Declaring personal data bankruptcy and the cost of privacy
In the digital economy, your data profile has value, but judging from what I watched happen recently in a London shopping mall, a lot of us give it away for free.
At the Westfield shopping center in Shepherd’s Bush, a long line of Britons waited to surrender valuable personal information – demographic details, shopping habits, brand preferences, and more – in exchange for a free bar of chocolate. Really. How did the collector, a prominent British retailer, intend to use this bounty? None of the data donors I observed seemed to care. Not one paused to read the posted privacy disclosure statement.
That could turn out to be one costly chocolate treat.
We’re a society in conflict.
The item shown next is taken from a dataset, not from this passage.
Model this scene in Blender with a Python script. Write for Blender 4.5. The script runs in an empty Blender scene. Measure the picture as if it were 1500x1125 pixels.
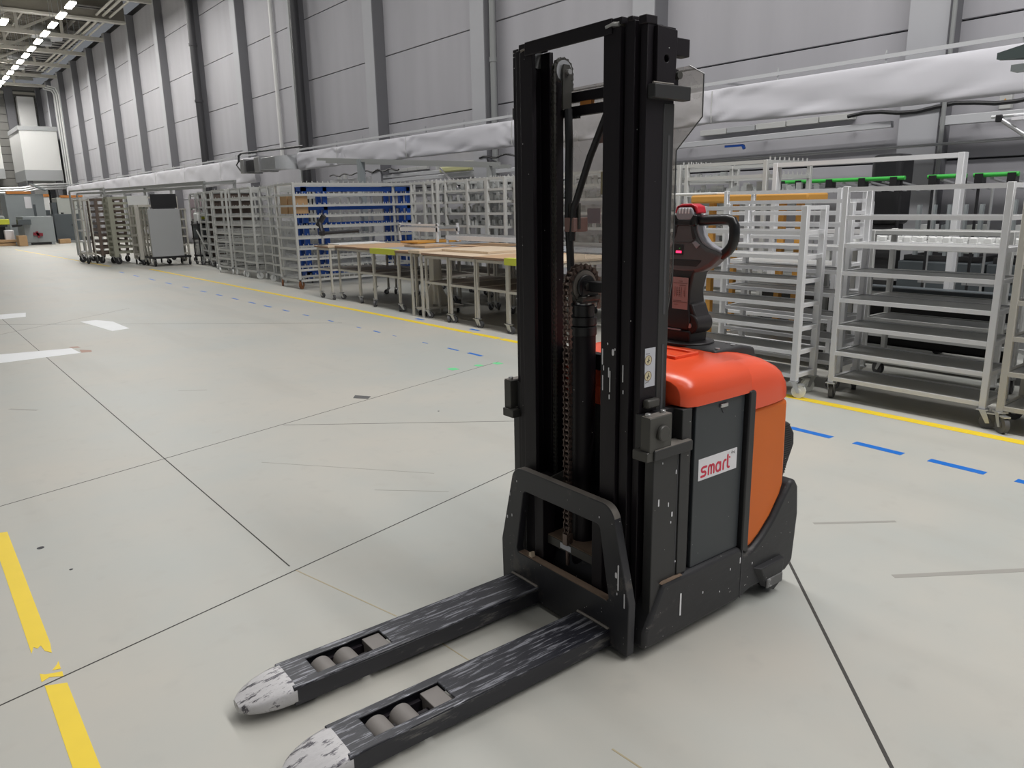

On one hand there’s outrage over government surveillance programs and wholesale data breaches. 28% of the online population claims to use tools to disguise their identity or location. 61% of Americans say personal rights and freedoms command higher priority than anti-terror measures. On the other hand, so many trade their identities away for a pittance, or even for nothing – valuing them, wrongly, at zero.
Why are they so ready to surrender their privacy to commercial interests? Especially when their trust is betrayed so regularly due to security lapses, with such damning publicity for retailers, banks, and more usual suspects?
A lot of us voluntarily declare personal data bankruptcy. It’s a big mistake.
What’s personal data bankruptcy? It’s when you declare your personal profile worthless. You want to know how often I go to the movies? What features I like in a new car? What magazines I read? Anyone curious is going to use all that data to make money – so pay me.
Many of us carry loyalty cards. Swipe a card at the grocery checkout, for example, and get the special “club price” on bananas, or a buy-one, get-one deal on noodles. So there’s a little value. But, believe me, it pales next to the value of the personal and transactional data the store compiles.
Some organizations take advantage of the consumer’s perception that his or her data is worthless by actually charging to join loyalty programs. Sadly there’s no shortage of takers. When I bought movie tickets recently, the clerk asked me if I wanted to join the cinema chain’s loyalty program. With free tickets as rewards, it seemed like a fair enough transaction. I was dumbfounded to hear there was a monetary charge for handing over my information – a charge 200,000 other moviegoers had already paid. And this is no isolated example.
Every consumer has equity in the digital data economy. Nobody’s really “bankrupt.” But they have to be less shy about getting what this data is worth. When we fail to assert the value of our personal data we hand its exploiters a free pass.
One alternative is to simply withdraw from the digital economy: go cash-only, pass up discounts and freebies, and share nothing. But that’s not only increasingly difficult these days, it cuts you off from some real benefits of loyalty and personalized transaction systems.
Better advice: be as cautious and hard-nosed about data-sharing as if you were shopping for fresh fish. Who will my data be shared with? How will it be used to shape unique offers and pricing for me? How is it protected? What are the real rewards? If the deal “stinks”, do what you would do if the fish stank. Walk away.
Don’t join the line for chocolate bars. Your data is prized by nearly every business you patronize. They should be lining up for you.